You work for a bank and a new client who is trying to expand their overseas operations call you to place an money market hedge to lock in what they believe to be a favourable rate for their projects.
The client trades on 50:1 leverage for cash flow purposes.
The sh1t hits the fan due to some unforeseeable event, the client goes belly up and the bank has no claim to what little assets remain after liquidation.
To make matters worse, the hedge was a terrible call and the FX cross tumbles due some bad economic news.

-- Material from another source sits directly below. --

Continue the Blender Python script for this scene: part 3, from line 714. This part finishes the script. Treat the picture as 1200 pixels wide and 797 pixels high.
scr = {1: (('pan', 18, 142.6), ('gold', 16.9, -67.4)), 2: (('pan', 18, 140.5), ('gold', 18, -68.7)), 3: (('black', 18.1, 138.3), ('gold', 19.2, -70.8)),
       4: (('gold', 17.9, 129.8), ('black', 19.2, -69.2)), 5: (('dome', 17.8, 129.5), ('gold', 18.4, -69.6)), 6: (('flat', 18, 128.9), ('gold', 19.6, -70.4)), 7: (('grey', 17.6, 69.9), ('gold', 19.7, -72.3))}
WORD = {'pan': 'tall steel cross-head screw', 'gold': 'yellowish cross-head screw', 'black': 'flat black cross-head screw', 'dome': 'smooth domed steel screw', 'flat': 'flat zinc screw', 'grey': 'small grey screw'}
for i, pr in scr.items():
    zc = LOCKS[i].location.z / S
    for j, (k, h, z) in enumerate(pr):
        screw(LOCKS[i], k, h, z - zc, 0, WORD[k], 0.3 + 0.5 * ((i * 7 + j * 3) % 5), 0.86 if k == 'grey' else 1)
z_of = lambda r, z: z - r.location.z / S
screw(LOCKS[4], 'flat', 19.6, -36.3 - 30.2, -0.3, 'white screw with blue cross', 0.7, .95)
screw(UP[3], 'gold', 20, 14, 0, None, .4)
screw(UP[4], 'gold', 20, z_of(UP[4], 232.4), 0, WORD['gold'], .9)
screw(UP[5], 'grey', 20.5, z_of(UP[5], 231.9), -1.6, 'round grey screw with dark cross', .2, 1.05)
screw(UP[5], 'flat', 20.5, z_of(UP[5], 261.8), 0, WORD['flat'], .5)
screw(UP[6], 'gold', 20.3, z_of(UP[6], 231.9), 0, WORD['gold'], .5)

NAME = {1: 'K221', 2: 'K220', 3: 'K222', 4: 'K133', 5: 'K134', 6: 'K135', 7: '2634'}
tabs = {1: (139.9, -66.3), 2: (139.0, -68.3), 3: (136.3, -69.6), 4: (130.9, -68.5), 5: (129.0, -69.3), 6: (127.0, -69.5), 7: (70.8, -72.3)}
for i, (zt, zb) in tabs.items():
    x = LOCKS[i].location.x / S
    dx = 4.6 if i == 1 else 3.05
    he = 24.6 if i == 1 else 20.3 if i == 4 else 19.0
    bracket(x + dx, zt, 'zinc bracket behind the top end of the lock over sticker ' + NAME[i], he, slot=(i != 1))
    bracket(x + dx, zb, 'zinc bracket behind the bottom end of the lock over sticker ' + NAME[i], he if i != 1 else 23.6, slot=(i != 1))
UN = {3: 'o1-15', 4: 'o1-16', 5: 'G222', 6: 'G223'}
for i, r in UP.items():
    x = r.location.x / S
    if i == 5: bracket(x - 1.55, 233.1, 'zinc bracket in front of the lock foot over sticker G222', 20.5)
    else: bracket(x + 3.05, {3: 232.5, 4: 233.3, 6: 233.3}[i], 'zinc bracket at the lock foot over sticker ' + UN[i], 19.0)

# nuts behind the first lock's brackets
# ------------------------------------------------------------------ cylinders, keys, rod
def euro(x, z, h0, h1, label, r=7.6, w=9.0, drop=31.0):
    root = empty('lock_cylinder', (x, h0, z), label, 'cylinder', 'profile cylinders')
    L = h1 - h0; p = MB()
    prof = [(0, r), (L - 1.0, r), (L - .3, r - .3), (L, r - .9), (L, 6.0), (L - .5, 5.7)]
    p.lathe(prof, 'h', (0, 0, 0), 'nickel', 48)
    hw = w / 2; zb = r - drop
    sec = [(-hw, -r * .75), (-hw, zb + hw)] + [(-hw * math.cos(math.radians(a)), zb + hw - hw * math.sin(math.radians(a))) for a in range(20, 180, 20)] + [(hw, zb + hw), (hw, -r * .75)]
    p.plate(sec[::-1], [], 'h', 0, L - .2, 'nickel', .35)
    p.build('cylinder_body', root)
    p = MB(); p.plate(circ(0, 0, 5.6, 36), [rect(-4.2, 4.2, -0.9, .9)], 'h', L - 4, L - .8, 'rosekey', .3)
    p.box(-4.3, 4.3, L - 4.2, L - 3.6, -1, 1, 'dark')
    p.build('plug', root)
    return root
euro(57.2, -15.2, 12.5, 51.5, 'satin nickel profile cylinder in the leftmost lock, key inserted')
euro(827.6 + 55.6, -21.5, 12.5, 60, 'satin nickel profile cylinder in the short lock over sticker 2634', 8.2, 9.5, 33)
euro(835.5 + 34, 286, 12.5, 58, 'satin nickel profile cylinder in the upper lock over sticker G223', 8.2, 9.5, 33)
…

Would the bank also be leveraged when it took the trade and what would be the next step?
 
Sounds to me like the bank made an uncollateralized loan, whether on purpose or by accident.
 
I think the bank's on the hook. Next step? Close out I would have thought.
 
Never worked in a bank so take with salt but IMO the bank would offset their exposure (credit, IR, FX, everything) in the interbank market. The bank makes money from fees/spreads and leaves themselves with little exposure.
 
thought something like that but surely they cant offset everything on he cost of spreads

I thought you used to work in a bank? maybe just assumed because you come across quite quanty. Where did/do you work then?
 
Never worked in a bank so take with salt but IMO the bank would offset their exposure (credit, IR, FX, everything) in the interbank market. The bank makes money from fees/spreads and leaves themselves with little exposure.

Who knows what banks do? Remember Barings?
 
True. Looking back it was a silly question. Forget it everyone and back to your exciting Friday nights.

I was just thinking about banks liquidating client positions and the effect on markets... all conjecture though.

Also, so many departments and subs I'm now thinking that they would probably be able to absorb anything anyway.
 
I worked in a bank many years ago. It's where I began my trading career. I'm sure this isn't unique but my experience was that the trading dept hedged positions and generally followed the guidelines set forth. These weren't retail clients though, mostly brokerages, other banks, etc. The problem was with the top level executives who knew retail banking and mortgage portfolios but nothing about trading, hedging, etc. They often saw potential $millions untapped because we hedged and so demanded we abide by their totally, completely, utterly f*** up schemes.

The bank was taken over by the Feds due to insolvency over poor interest rate swap decisions.